## Goal of the exercise
All of the material below is to be repeated exactly.

## Stored data
⟨
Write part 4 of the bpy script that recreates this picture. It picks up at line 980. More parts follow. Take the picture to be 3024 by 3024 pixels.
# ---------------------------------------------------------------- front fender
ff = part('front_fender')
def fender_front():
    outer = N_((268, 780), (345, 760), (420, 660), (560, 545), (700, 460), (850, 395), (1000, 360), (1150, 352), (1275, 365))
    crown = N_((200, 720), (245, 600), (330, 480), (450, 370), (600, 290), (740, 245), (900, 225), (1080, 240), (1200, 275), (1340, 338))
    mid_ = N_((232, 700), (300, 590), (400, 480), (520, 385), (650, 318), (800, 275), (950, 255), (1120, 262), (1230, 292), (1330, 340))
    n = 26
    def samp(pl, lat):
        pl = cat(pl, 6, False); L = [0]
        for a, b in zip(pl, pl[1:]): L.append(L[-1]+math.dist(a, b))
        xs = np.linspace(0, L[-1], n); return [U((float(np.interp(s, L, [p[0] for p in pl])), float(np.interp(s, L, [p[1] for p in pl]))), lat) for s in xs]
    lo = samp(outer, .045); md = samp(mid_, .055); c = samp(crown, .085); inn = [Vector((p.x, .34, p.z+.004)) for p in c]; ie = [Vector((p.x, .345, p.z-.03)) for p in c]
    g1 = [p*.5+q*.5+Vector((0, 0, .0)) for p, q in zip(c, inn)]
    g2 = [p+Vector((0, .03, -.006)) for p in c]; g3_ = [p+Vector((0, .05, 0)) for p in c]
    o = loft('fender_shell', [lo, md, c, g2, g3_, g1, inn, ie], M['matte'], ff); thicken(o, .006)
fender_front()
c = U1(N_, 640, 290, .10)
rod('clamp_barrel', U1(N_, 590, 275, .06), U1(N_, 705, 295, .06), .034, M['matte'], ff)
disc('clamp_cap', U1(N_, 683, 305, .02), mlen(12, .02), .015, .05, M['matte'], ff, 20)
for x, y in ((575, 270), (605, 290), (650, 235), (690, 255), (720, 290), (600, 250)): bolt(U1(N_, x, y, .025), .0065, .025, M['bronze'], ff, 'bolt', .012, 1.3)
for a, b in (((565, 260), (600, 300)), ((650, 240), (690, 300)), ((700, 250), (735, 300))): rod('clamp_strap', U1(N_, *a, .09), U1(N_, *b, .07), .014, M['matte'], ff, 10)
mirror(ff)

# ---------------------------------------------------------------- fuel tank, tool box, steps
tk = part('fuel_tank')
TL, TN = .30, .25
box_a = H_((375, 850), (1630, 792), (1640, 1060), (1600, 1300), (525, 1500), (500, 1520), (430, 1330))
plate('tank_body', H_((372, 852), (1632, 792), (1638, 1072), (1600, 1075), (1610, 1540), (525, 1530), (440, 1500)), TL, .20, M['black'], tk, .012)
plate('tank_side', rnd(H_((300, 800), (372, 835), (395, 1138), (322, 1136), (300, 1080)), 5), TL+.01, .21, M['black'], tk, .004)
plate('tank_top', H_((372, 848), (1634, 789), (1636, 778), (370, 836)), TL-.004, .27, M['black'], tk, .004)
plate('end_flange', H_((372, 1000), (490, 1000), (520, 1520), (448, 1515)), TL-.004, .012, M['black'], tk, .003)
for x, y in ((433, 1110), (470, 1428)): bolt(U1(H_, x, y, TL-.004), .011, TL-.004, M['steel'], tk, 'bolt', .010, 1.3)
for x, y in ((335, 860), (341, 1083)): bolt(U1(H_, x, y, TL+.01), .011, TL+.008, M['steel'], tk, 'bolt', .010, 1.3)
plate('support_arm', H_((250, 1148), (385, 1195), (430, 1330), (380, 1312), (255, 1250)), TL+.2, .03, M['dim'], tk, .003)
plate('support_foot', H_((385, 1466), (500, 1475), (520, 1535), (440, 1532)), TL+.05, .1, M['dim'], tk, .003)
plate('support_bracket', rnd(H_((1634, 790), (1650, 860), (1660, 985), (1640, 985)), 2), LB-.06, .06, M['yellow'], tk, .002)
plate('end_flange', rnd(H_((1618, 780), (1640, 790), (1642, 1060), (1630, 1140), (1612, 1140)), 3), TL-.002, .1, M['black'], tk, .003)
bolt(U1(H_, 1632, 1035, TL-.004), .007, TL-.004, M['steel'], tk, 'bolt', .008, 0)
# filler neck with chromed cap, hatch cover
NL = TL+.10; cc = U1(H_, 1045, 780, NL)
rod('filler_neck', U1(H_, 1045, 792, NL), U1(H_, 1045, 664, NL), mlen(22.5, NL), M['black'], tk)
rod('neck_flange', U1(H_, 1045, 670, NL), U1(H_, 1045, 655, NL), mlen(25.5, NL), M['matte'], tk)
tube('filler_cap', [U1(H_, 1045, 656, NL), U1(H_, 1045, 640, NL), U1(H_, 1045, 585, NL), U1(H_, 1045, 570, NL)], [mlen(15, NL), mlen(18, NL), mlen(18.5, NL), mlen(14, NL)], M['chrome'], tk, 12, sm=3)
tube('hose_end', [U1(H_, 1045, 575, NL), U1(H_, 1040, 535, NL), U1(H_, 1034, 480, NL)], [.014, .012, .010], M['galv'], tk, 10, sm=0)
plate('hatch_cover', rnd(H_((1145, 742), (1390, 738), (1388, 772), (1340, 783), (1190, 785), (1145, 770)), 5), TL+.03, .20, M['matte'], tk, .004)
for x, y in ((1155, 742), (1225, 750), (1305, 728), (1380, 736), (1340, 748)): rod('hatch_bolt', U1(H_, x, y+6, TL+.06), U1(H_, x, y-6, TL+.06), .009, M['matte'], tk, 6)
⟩
## Final answer
Write part 4 of the bpy script that recreates this picture. It picks up at line 980. More parts follow. Take the picture to be 3024 by 3024 pixels.
# ---------------------------------------------------------------- front fender
ff = part('front_fender')
def fender_front():
    outer = N_((268, 780), (345, 760), (420, 660), (560, 545), (700, 460), (850, 395), (1000, 360), (1150, 352), (1275, 365))
    crown = N_((200, 720), (245, 600), (330, 480), (450, 370), (600, 290), (740, 245), (900, 225), (1080, 240), (1200, 275), (1340, 338))
    mid_ = N_((232, 700), (300, 590), (400, 480), (520, 385), (650, 318), (800, 275), (950, 255), (1120, 262), (1230, 292), (1330, 340))
    n = 26
    def samp(pl, lat):
        pl = cat(pl, 6, False); L = [0]
        for a, b in zip(pl, pl[1:]): L.append(L[-1]+math.dist(a, b))
        xs = np.linspace(0, L[-1], n); return [U((float(np.interp(s, L, [p[0] for p in pl])), float(np.interp(s, L, [p[1] for p in pl]))), lat) for s in xs]
    lo = samp(outer, .045); md = samp(mid_, .055); c = samp(crown, .085); inn = [Vector((p.x, .34, p.z+.004)) for p in c]; ie = [Vector((p.x, .345, p.z-.03)) for p in c]
    g1 = [p*.5+q*.5+Vector((0, 0, .0)) for p, q in zip(c, inn)]
    g2 = [p+Vector((0, .03, -.006)) for p in c]; g3_ = [p+Vector((0, .05, 0)) for p in c]
    o = loft('fender_shell', [lo, md, c, g2, g3_, g1, inn, ie], M['matte'], ff); thicken(o, .006)
fender_front()
c = U1(N_, 640, 290, .10)
rod('clamp_barrel', U1(N_, 590, 275, .06), U1(N_, 705, 295, .06), .034, M['matte'], ff)
disc('clamp_cap', U1(N_, 683, 305, .02), mlen(12, .02), .015, .05, M['matte'], ff, 20)
for x, y in ((575, 270), (605, 290), (650, 235), (690, 255), (720, 290), (600, 250)): bolt(U1(N_, x, y, .025), .0065, .025, M['bronze'], ff, 'bolt', .012, 1.3)
for a, b in (((565, 260), (600, 300)), ((650, 240), (690, 300)), ((700, 250), (735, 300))): rod('clamp_strap', U1(N_, *a, .09), U1(N_, *b, .07), .014, M['matte'], ff, 10)
mirror(ff)

# ---------------------------------------------------------------- fuel tank, tool box, steps
tk = part('fuel_tank')
TL, TN = .30, .25
box_a = H_((375, 850), (1630, 792), (1640, 1060), (1600, 1300), (525, 1500), (500, 1520), (430, 1330))
plate('tank_body', H_((372, 852), (1632, 792), (1638, 1072), (1600, 1075), (1610, 1540), (525, 1530), (440, 1500)), TL, .20, M['black'], tk, .012)
plate('tank_side', rnd(H_((300, 800), (372, 835), (395, 1138), (322, 1136), (300, 1080)), 5), TL+.01, .21, M['black'], tk, .004)
plate('tank_top', H_((372, 848), (1634, 789), (1636, 778), (370, 836)), TL-.004, .27, M['black'], tk, .004)
plate('end_flange', H_((372, 1000), (490, 1000), (520, 1520), (448, 1515)), TL-.004, .012, M['black'], tk, .003)
for x, y in ((433, 1110), (470, 1428)): bolt(U1(H_, x, y, TL-.004), .011, TL-.004, M['steel'], tk, 'bolt', .010, 1.3)
for x, y in ((335, 860), (341, 1083)): bolt(U1(H_, x, y, TL+.01), .011, TL+.008, M['steel'], tk, 'bolt', .010, 1.3)
plate('support_arm', H_((250, 1148), (385, 1195), (430, 1330), (380, 1312), (255, 1250)), TL+.2, .03, M['dim'], tk, .003)
plate('support_foot', H_((385, 1466), (500, 1475), (520, 1535), (440, 1532)), TL+.05, .1, M['dim'], tk, .003)
plate('support_bracket', rnd(H_((1634, 790), (1650, 860), (1660, 985), (1640, 985)), 2), LB-.06, .06, M['yellow'], tk, .002)
plate('end_flange', rnd(H_((1618, 780), (1640, 790), (1642, 1060), (1630, 1140), (1612, 1140)), 3), TL-.002, .1, M['black'], tk, .003)
bolt(U1(H_, 1632, 1035, TL-.004), .007, TL-.004, M['steel'], tk, 'bolt', .008, 0)
# filler neck with chromed cap, hatch cover
NL = TL+.10; cc = U1(H_, 1045, 780, NL)
rod('filler_neck', U1(H_, 1045, 792, NL), U1(H_, 1045, 664, NL), mlen(22.5, NL), M['black'], tk)
rod('neck_flange', U1(H_, 1045, 670, NL), U1(H_, 1045, 655, NL), mlen(25.5, NL), M['matte'], tk)
tube('filler_cap', [U1(H_, 1045, 656, NL), U1(H_, 1045, 640, NL), U1(H_, 1045, 585, NL), U1(H_, 1045, 570, NL)], [mlen(15, NL), mlen(18, NL), mlen(18.5, NL), mlen(14, NL)], M['chrome'], tk, 12, sm=3)
tube('hose_end', [U1(H_, 1045, 575, NL), U1(H_, 1040, 535, NL), U1(H_, 1034, 480, NL)], [.014, .012, .010], M['galv'], tk, 10, sm=0)
plate('hatch_cover', rnd(H_((1145, 742), (1390, 738), (1388, 772), (1340, 783), (1190, 785), (1145, 770)), 5), TL+.03, .20, M['matte'], tk, .004)
for x, y in ((1155, 742), (1225, 750), (1305, 728), (1380, 736), (1340, 748)): rod('hatch_bolt', U1(H_, x, y+6, TL+.06), U1(H_, x, y-6, TL+.06), .009, M['matte'], tk, 6)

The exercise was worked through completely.